Task statement -> Within the listing below, locate all lines containing the word "scene". Copy each one.

Material ->
______
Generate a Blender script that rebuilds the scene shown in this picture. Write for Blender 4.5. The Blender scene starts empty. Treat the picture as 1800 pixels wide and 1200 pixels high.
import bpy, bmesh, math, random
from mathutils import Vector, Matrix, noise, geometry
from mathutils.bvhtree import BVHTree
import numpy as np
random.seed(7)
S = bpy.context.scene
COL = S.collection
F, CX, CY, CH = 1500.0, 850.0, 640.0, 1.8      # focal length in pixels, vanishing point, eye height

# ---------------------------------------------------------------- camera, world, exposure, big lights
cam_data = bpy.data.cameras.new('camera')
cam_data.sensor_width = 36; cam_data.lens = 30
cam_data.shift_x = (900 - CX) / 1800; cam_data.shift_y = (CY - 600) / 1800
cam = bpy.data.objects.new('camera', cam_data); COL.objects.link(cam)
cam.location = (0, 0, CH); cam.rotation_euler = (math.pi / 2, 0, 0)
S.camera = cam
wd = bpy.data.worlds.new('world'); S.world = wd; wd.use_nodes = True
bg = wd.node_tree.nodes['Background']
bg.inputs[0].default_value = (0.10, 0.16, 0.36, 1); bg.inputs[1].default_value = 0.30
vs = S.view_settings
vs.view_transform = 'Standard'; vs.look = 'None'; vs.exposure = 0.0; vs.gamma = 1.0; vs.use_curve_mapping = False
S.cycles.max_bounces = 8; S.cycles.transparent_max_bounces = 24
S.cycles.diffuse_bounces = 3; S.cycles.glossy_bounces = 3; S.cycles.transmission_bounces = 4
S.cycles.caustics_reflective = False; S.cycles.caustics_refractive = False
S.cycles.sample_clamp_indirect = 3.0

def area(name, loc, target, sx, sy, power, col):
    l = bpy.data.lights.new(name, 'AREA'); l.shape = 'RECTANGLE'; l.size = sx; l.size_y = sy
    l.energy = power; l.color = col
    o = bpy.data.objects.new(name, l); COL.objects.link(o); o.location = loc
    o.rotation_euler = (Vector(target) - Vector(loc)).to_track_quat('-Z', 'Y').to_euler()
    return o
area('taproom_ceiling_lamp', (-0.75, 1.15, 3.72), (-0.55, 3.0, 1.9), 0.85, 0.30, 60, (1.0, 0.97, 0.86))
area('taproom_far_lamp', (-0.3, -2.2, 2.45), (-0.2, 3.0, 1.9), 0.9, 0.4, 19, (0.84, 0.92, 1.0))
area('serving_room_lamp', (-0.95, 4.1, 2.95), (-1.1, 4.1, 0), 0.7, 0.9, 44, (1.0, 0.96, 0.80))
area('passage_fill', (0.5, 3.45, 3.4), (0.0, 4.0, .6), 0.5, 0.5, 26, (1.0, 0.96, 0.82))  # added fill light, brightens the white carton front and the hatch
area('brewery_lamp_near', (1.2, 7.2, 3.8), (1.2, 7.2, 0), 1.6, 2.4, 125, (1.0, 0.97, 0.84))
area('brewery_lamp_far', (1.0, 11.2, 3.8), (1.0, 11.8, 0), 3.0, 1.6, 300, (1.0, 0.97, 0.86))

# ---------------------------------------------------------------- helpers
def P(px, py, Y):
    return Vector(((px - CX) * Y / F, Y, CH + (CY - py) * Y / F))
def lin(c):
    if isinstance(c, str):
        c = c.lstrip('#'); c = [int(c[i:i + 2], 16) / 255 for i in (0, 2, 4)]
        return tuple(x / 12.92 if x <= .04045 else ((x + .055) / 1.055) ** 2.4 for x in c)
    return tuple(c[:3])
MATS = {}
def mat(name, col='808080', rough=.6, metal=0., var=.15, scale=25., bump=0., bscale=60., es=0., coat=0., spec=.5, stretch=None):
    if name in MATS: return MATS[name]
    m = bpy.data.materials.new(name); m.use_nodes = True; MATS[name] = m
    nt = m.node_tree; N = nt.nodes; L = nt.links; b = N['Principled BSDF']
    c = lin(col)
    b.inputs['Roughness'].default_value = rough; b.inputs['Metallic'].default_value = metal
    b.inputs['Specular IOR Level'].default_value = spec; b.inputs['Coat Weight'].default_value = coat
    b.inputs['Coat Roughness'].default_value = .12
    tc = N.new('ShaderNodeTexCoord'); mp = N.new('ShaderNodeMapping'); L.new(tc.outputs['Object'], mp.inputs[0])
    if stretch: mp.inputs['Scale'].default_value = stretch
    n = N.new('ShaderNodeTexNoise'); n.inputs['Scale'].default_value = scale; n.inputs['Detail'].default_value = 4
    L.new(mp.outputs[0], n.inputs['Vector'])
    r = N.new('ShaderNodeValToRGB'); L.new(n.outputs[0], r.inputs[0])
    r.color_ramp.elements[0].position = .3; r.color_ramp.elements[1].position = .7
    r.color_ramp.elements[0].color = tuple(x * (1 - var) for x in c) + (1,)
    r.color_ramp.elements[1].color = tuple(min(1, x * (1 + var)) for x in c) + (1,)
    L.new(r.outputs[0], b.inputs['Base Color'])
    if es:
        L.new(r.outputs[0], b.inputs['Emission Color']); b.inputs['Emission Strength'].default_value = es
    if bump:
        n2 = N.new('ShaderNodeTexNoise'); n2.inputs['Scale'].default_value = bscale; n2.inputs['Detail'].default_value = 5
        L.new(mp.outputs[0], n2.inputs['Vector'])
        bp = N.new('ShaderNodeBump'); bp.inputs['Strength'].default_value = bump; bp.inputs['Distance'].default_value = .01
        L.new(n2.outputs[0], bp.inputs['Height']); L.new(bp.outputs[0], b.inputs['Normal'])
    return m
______
Exercise solution ->
Generate a Blender script that rebuilds the scene shown in this picture. Write for Blender 4.5. The Blender scene starts empty. Treat the picture as 1800 pixels wide and 1200 pixels high.
S = bpy.context.scene